***** Available data *****

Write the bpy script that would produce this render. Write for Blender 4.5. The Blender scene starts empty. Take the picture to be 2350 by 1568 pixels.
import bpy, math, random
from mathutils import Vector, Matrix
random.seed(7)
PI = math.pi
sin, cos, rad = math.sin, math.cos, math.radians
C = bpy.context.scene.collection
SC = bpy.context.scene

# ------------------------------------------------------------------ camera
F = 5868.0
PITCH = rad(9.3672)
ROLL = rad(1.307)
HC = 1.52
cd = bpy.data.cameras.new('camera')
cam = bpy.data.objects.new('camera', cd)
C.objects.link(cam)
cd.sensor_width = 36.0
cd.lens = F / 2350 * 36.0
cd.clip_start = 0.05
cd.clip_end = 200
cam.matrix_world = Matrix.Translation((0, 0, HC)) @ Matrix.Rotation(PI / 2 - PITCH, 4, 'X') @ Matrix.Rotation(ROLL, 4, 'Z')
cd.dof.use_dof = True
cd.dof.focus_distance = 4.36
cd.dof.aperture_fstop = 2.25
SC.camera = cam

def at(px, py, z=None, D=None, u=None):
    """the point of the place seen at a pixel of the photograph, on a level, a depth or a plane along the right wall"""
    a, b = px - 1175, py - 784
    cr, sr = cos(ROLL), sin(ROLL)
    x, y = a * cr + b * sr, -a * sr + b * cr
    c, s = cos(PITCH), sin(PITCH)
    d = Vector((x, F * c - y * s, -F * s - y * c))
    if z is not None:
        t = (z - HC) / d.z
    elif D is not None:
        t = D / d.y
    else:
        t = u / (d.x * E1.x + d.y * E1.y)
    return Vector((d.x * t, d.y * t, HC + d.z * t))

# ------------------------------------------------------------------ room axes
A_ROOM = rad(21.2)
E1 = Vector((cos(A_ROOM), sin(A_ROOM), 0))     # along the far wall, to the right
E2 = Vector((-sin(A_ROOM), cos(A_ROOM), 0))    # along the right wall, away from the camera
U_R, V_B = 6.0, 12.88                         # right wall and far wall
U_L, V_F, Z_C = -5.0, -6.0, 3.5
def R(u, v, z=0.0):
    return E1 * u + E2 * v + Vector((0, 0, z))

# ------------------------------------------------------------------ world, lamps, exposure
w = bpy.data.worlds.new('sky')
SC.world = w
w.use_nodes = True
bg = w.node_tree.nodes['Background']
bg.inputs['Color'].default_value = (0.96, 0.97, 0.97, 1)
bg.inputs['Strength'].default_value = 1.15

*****

* **Written problem**
Look above and repeat, character for character, the lines from the first one to the line with "SC = bpy.context.scene", counting both.

* **Problem solution**
Write the bpy script that would produce this render. Write for Blender 4.5. The Blender scene starts empty. Take the picture to be 2350 by 1568 pixels.
import bpy, math, random
from mathutils import Vector, Matrix
random.seed(7)
PI = math.pi
sin, cos, rad = math.sin, math.cos, math.radians
C = bpy.context.scene.collection
SC = bpy.context.scene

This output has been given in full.